When I was much younger, I believed political action could save the world. During high school in Oregon I wrote letters to our senator Wayne Morse and later to the president. I asked them to please find a way to end racial discrimination. In June 1964 just days after I graduated from high school, three young civil rights workers were murdered in Mississippi by the Ku Klux Klan.
Just a month later, President Johnson managed to force passage of the Civil Rights Act that President Kennedy had instigated not long before his assassination. Yet we have never truly vanquished racism in our country and it still permeates the lives of people of color.
Beginning in my early twenties I joined with tens of thousands of others to try and stop the war in Vietnam. It wasn’t until I was nearly 30 that the U.S. brought our troops home after losing over 50,000 men and women. Their names are listed row upon row on the polished black granite of the Vietnam War Memorial simply called The Wall.
I remember during one peace march, a gray-haired veteran of WWII surprised me by approaching and reaching out to shake my hand. Even more surprising were his words, “You young folks are fightin’ the good fight.” In 2008 I finally made my first visit to Washington, DC. My husband and I spent a day at the Wall, walking silently and reading names and dates. As I walked all I could think of was what an unnecessary and grievous loss to all those families and to our country.

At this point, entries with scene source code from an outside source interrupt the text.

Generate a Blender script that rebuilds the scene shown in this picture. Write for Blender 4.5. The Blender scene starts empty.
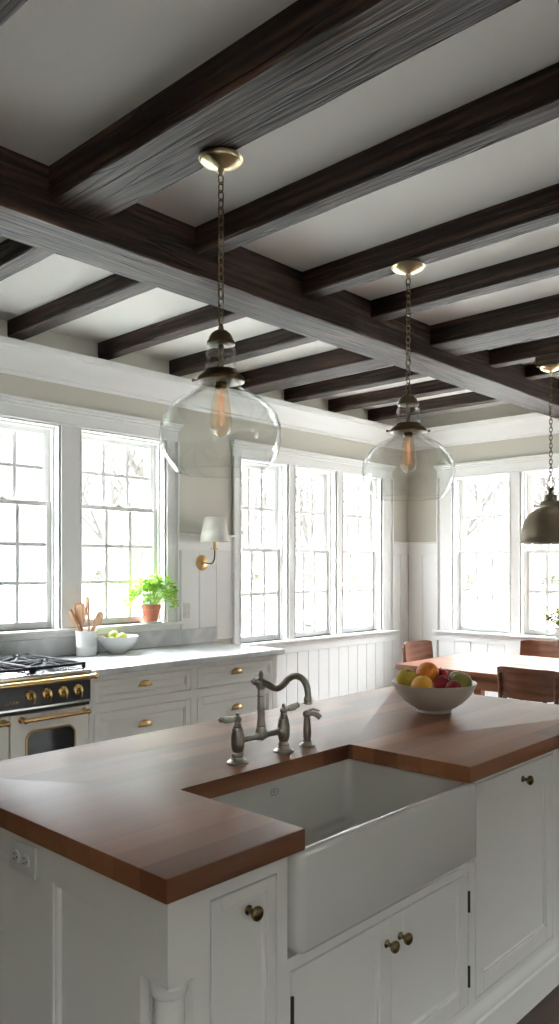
import bpy, bmesh, math, random
from mathutils import Vector, Matrix, noise
R = math.radians; PI = math.pi
random.seed(7)
scene = bpy.context.scene
COL = scene.collection

# ------------------------------------------------------------------ materials
def lin(r, g, b):
    def f(c):
        c /= 255.0
        return c / 12.92 if c <= 0.04045 else ((c + 0.055) / 1.055) ** 2.4
    return (f(r), f(g), f(b), 1.0)

def new_mat(name):
    m = bpy.data.materials.new(name); m.use_nodes = True
    nt = m.node_tree
    return m, nt, nt.nodes['Principled BSDF']

def paint(name, color, rough=0.5, metal=0.0, bump=0.0, bscale=60.0, vary=0.0, vscale=3.0, coat=0.0, spec=0.5):
    m, nt, p = new_mat(name)
    p.inputs['Base Color'].default_value = color
    p.inputs['Roughness'].default_value = rough
    p.inputs['Metallic'].default_value = metal
    p.inputs['Coat Weight'].default_value = coat
    p.inputs['Specular IOR Level'].default_value = spec
    tc = nt.nodes.new('ShaderNodeTexCoord')
    if bump:
        n = nt.nodes.new('ShaderNodeTexNoise'); n.inputs['Scale'].default_value = bscale; n.inputs['Detail'].default_value = 4
        nt.links.new(tc.outputs['Object'], n.inputs['Vector'])
        b = nt.nodes.new('ShaderNodeBump'); b.inputs['Strength'].default_value = bump; b.inputs['Distance'].default_value = 0.01
        nt.links.new(n.outputs['Fac'], b.inputs['Height']); nt.links.new(b.outputs['Normal'], p.inputs['Normal'])
    if vary:
        n = nt.nodes.new('ShaderNodeTexNoise'); n.inputs['Scale'].default_value = vscale; n.inputs['Detail'].default_value = 5
        nt.links.new(tc.outputs['Object'], n.inputs['Vector'])
        r = nt.nodes.new('ShaderNodeValToRGB')
        r.color_ramp.elements[0].position = 0.3; r.color_ramp.elements[1].position = 0.7
        d = 1 - vary
        r.color_ramp.elements[0].color = (color[0]*d, color[1]*d, color[2]*d, 1)
        u = 1 + vary
        r.color_ramp.elements[1].color = (min(1, color[0]*u), min(1, color[1]*u), min(1, color[2]*u), 1)
        nt.links.new(n.outputs['Fac'], r.inputs['Fac']); nt.links.new(r.outputs['Color'], p.inputs['Base Color'])
    return m

def wood(name, axis, c0, c1, c2, rough=0.5, bump=0.4, grain=14.0, streak=0.06, wave=0.12, coat=0.0, spec=0.5, checks=False):
    """long grained timber; axis = direction of the grain"""
    m, nt, p = new_mat(name); N = nt.nodes; L = nt.links
    tc = N.new('ShaderNodeTexCoord'); mp = N.new('ShaderNodeMapping')
    s = [1, 1, 1]; s['xyz'.index(axis)] = streak
    mp.inputs['Scale'].default_value = s
    L.new(tc.outputs['Object'], mp.inputs['Vector'])
    n1 = N.new('ShaderNodeTexNoise'); n1.inputs['Scale'].default_value = grain; n1.inputs['Detail'].default_value = 8
    n1.inputs['Distortion'].default_value = 1.2
    n2 = N.new('ShaderNodeTexNoise'); n2.inputs['Scale'].default_value = grain * 6; n2.inputs['Detail'].default_value = 6
    L.new(mp.outputs[0], n1.inputs['Vector']); L.new(mp.outputs[0], n2.inputs['Vector'])
    w = N.new('ShaderNodeTexWave'); w.wave_type = 'RINGS'; w.rings_direction = axis.upper()
    w.inputs['Scale'].default_value = grain * 0.55; w.inputs['Distortion'].default_value = 5.0; w.inputs['Detail'].default_value = 3
    w.inputs['Detail Scale'].default_value = 1.2
    L.new(mp.outputs[0], w.inputs['Vector'])
    mx = N.new('ShaderNodeMath'); mx.operation = 'ADD'
    h = N.new('ShaderNodeMath'); h.operation = 'MULTIPLY'; h.inputs[1].default_value = wave
    L.new(w.outputs['Fac'], h.inputs[0]); L.new(n1.outputs['Fac'], mx.inputs[0]); L.new(h.outputs[0], mx.inputs[1])
    mx2 = N.new('ShaderNodeMath'); mx2.operation = 'ADD'
    h2 = N.new('ShaderNodeMath'); h2.operation = 'MULTIPLY'; h2.inputs[1].default_value = 0.35
    L.new(n2.outputs['Fac'], h2.inputs[0]); L.new(mx.outputs[0], mx2.inputs[0]); L.new(h2.outputs[0], mx2.inputs[1])
    r = N.new('ShaderNodeValToRGB'); e = r.color_ramp.elements
    e[0].position = 0.56; e[0].color = c0; e[1].position = 0.94; e[1].color = c2
    q = r.color_ramp.elements.new(0.73); q.color = c1
    L.new(mx2.outputs[0], r.inputs['Fac'])
    col = r.outputs['Color']; hgt = mx2.outputs[0]
    if checks:
        mp3 = N.new('ShaderNodeMapping'); s3 = [1, 1, 1]; s3['xyz'.index(axis)] = 0.05; mp3.inputs['Scale'].default_value = s3
        L.new(tc.outputs['Object'], mp3.inputs['Vector'])
        n3 = N.new('ShaderNodeTexNoise'); n3.inputs['Scale'].default_value = 9; n3.inputs['Detail'].default_value = 3; L.new(mp3.outputs[0], n3.inputs['Vector'])
        a1 = N.new('ShaderNodeMath'); a1.operation = 'SUBTRACT'; a1.inputs[1].default_value = 0.5; L.new(n3.outputs['Fac'], a1.inputs[0])
        a2 = N.new('ShaderNodeMath'); a2.operation = 'ABSOLUTE'; L.new(a1.outputs[0], a2.inputs[0])
        mr = N.new('ShaderNodeMapRange'); mr.inputs[1].default_value = 0.004; mr.inputs[2].default_value = 0.018; mr.inputs[3].default_value = 0.25; mr.inputs[4].default_value = 1.0
        L.new(a2.outputs[0], mr.inputs[0])
        mm = N.new('ShaderNodeMix'); mm.data_type = 'RGBA'; mm.blend_type = 'MULTIPLY'; mm.inputs[0].default_value = 1.0
        L.new(col, mm.inputs[6]); L.new(mr.outputs[0], mm.inputs[7]); col = mm.outputs[2]
        m5 = N.new('ShaderNodeMath'); m5.operation = 'MULTIPLY'; L.new(hgt, m5.inputs[0]); L.new(mr.outputs[0], m5.inputs[1]); hgt = m5.outputs[0]
    L.new(col, p.inputs['Base Color'])
    b = N.new('ShaderNodeBump'); b.inputs['Strength'].default_value = bump; b.inputs['Distance'].default_value = 0.006
    L.new(hgt, b.inputs['Height']); L.new(b.outputs['Normal'], p.inputs['Normal'])
    p.inputs['Roughness'].default_value = rough; p.inputs['Coat Weight'].default_value = coat
    p.inputs['Specular IOR Level'].default_value = spec
    return m

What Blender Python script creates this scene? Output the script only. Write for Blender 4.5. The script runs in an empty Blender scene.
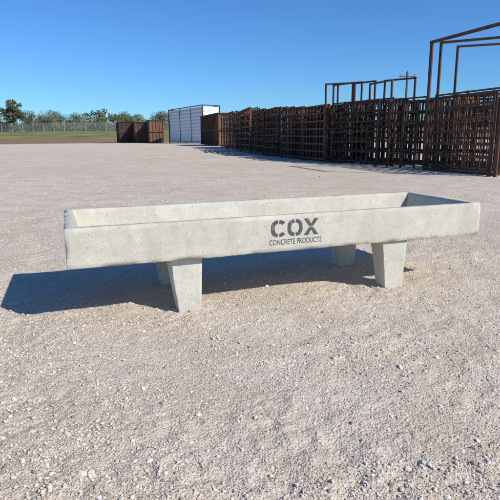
import bpy, bmesh, math, random
import numpy as np
from mathutils import Vector, Matrix
random.seed(4); rng=np.random.default_rng(7)
SC=bpy.context.scene
COL=SC.collection

# ---------------------------------------------------------------- helpers
def new_mesh_obj(name, verts, faces, mat=None, parent=None, smooth=False):
    me=bpy.data.meshes.new(name)
    me.from_pydata([tuple(v) for v in verts],[],[tuple(f) for f in faces]); me.update()
    ob=bpy.data.objects.new(name,me); COL.objects.link(ob)
    if mat: me.materials.append(mat)
    if parent: ob.parent=parent
    if smooth: me.polygons.foreach_set('use_smooth',[True]*len(me.polygons))
    return ob
def fast_mesh(name, V, F, mat, smooth=False):
    me=bpy.data.meshes.new(name); k=F.shape[1]
    me.vertices.add(len(V)); me.vertices.foreach_set('co',np.ascontiguousarray(V,dtype=np.float32).ravel())
    me.loops.add(F.size); me.loops.foreach_set('vertex_index',np.ascontiguousarray(F,dtype=np.int32).ravel())
    me.polygons.add(len(F)); me.polygons.foreach_set('loop_start',np.arange(0,F.size,k,dtype=np.int32))
    me.polygons.foreach_set('loop_total',np.full(len(F),k,dtype=np.int32))
    me.polygons.foreach_set('use_smooth',np.full(len(F),smooth))
    me.update(calc_edges=True)
    ob=bpy.data.objects.new(name,me); COL.objects.link(ob); me.materials.append(mat)
    return ob
def empty(name,loc=(0,0,0),rot=0):
    e=bpy.data.objects.new(name,None); COL.objects.link(e); e.location=loc; e.rotation_euler=(0,0,rot); return e

class NT:
    def __init__(s,name):
        s.m=bpy.data.materials.new(name); s.m.use_nodes=True; s.t=s.m.node_tree; s.n=s.t.nodes; s.l=s.t.links
        s.b=s.n['Principled BSDF']; s.tc=s.n.new('ShaderNodeTexCoord')
        s.b.inputs['Roughness'].default_value=.9
        s.b.inputs['Specular IOR Level'].default_value=.25
    def noise(s,scale,detail=4,rough=.6,vec=None,dist=0):
        n=s.n.new('ShaderNodeTexNoise'); n.inputs['Scale'].default_value=scale; n.inputs['Detail'].default_value=detail
        n.inputs['Roughness'].default_value=rough; n.inputs['Distortion'].default_value=dist
        s.l.new(vec or s.tc.outputs['Object'],n.inputs['Vector']); return n.outputs['Fac']
    def vor(s,scale,feat='F1',out='Distance',vec=None,rand=1):
        n=s.n.new('ShaderNodeTexVoronoi'); n.feature=feat; n.inputs['Scale'].default_value=scale
        n.inputs['Randomness'].default_value=rand
        s.l.new(vec or s.tc.outputs['Object'],n.inputs['Vector']); return n.outputs[out]
    def vor2(s,scale):
        n=s.n.new('ShaderNodeTexVoronoi'); n.inputs['Scale'].default_value=scale
        s.l.new(s.tc.outputs['Object'],n.inputs['Vector']); return n.outputs['Color'],n.outputs['Distance']
    def ramp(s,fac,stops,interp='LINEAR'):
        n=s.n.new('ShaderNodeValToRGB'); n.color_ramp.interpolation=interp
        e=n.color_ramp.elements
        while len(e)<len(stops): e.new(.5)
        for i,(p,c) in enumerate(stops):
            e[i].position=p; e[i].color=(c,c,c,1) if isinstance(c,(int,float)) else (*c,1)
        s.l.new(fac,n.inputs['Fac']); return n.outputs['Color']
    def mix(s,fac,a,b,mode='MIX'):
        n=s.n.new('ShaderNodeMix'); n.data_type='RGBA'; n.blend_type=mode
        for i,v in ((0,fac),(6,a),(7,b)):
            if isinstance(v,(int,float)): n.inputs[i].default_value=v if i==0 else (v,v,v,1)
            elif isinstance(v,tuple): n.inputs[i].default_value=(*v,1)
            else: s.l.new(v,n.inputs[i])
        return n.outputs[2]
    def math(s,op,a,b=0):
        n=s.n.new('ShaderNodeMath'); n.operation=op
        for i,v in enumerate((a,b)):
            if isinstance(v,(int,float)): n.inputs[i].default_value=v
            else: s.l.new(v,n.inputs[i])
        return n.outputs[0]
    def mapping(s,scale=(1,1,1),rot=(0,0,0)):
        n=s.n.new('ShaderNodeMapping'); n.inputs['Scale'].default_value=scale; n.inputs['Rotation'].default_value=rot
        s.l.new(s.tc.outputs['Object'],n.inputs['Vector']); return n.outputs[0]
    def color(s,c): s.l.new(c,s.b.inputs['Base Color'])
    def bump(s,h,strength=.5,dist=.01):
        n=s.n.new('ShaderNodeBump'); n.inputs['Strength'].default_value=strength; n.inputs['Distance'].default_value=dist
        s.l.new(h,n.inputs['Height']); s.l.new(n.outputs[0],s.b.inputs['Normal'])
    def geo_pos(s):
        g=s.n.new('ShaderNodeNewGeometry'); x=s.n.new('ShaderNodeSeparateXYZ'); s.l.new(g.outputs['Position'],x.inputs[0]); return x.outputs
    def attr(s,name):
        a=s.n.new('ShaderNodeAttribute'); a.attribute_name=name; return a.outputs['Color']

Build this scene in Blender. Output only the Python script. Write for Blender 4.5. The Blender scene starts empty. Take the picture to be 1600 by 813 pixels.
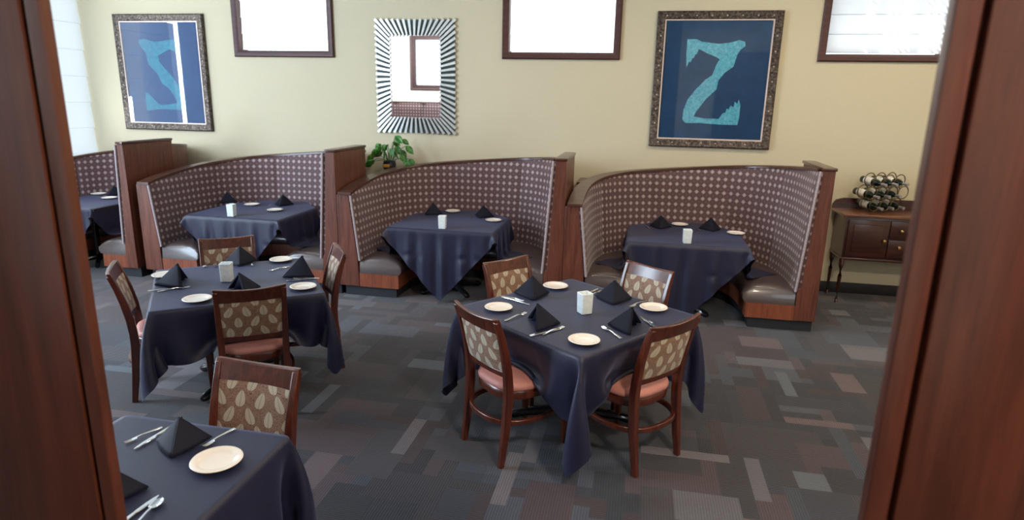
import bpy, bmesh, math, random
import numpy as np
from mathutils import Vector, Matrix
from mathutils.geometry import tessellate_polygon

PI = math.pi
S = bpy.context.scene
COL = S.collection
random.seed(7)

# ------------------------------------------------------------------ camera
CAM = (0.0, -7.41707, 2.03045)
YAW, PITCH, ROLL, FPX = -0.19257, 0.24836, 0.02006, 994.81
cyw, syw = math.cos(YAW), math.sin(YAW)
fw = Vector((syw*math.cos(PITCH), cyw*math.cos(PITCH), -math.sin(PITCH)))
rt = Vector((cyw, -syw, 0)); up = rt.cross(fw)
r2 = rt*math.cos(ROLL) + up*math.sin(ROLL)
u2 = up*math.cos(ROLL) - rt*math.sin(ROLL)
cd = bpy.data.cameras.new('camera'); cam = bpy.data.objects.new('camera', cd); COL.objects.link(cam)
M = Matrix((r2, u2, -fw)).transposed().to_4x4(); M.translation = Vector(CAM)
cam.matrix_world = M
cd.sensor_fit = 'HORIZONTAL'; cd.sensor_width = 36; cd.lens = FPX/1600*36
cd.clip_start = 0.05
cd.dof.use_dof = True; cd.dof.focus_distance = 3.7; cd.dof.aperture_fstop = 3.2
S.camera = cam

# ------------------------------------------------------------------ light
S.view_settings.view_transform = 'Standard'; S.view_settings.look = 'None'
S.view_settings.gamma = 1; S.view_settings.exposure = 0.40
S.view_settings.use_curve_mapping = False
try:
    S.cycles.use_denoising = True
    S.cycles.denoiser = 'OPENIMAGEDENOISE'
    S.cycles.max_bounces = 8; S.cycles.transparent_max_bounces = 12
    S.cycles.caustics_reflective = False; S.cycles.caustics_refractive = False
    S.cycles.sample_clamp_indirect = 6
except Exception:
    pass
W = bpy.data.worlds.new('sky'); S.world = W; W.use_nodes = True
bg = W.node_tree.nodes['Background']
bg.inputs[0].default_value = (0.84, 0.92, 1.0, 1); bg.inputs[1].default_value = 2.3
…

In the 1968 Oregon primary election, I went door to door, manned the phones and stuffed a lot of envelopes for Robert Kennedy. While he lost that race to Senator Eugene McCarthy, Bobby went on to win the California primary just days later. That victory ended in tragedy just before midnight on June 5, 1968. After being announced as the winner, Senator Kennedy was gunned down. The next morning my three-year-old daughter was on my lap when they made the announcement of his death. She kept patting my arm and saying, “Mama, don’t cry.”
Those early efforts with civil rights and the peace movement led to other things. When Oregon’s major energy provider decided to construct a nuclear power plant right on the banks of the Columbia River near Portland, I joined one of the groups hoping to stop the project. It prevailed of course, but after only 16 years of operation, the plant was discovered to be irreparably defective and was shut down.
My first husband often ridiculed my political interests and efforts. He told me I was naïve and just wasting my time. There was some truth to his complaints. Looking back, there have been more than once that politics broke my heart.
Now we are in the worst political season I’ve known. There is meanness and ugliness and so much fear and anger in the rhetoric. With the crises that are affecting us, we need leaders who not only have wisdom, courage and integrity, but also a deep love for this country and all its people, a love for the world itself.
At 74 it’s been a long time since I thought politics could save the world, but I haven’t given up hope. Politics can certainly change things, sometimes for the better, sometimes for the worse. Last week I read this advice: “Choose your leaders like you’d catch a porcupine — very carefully.” The election is fast approaching. This morning I will fill out my ballot — carefully, very carefully.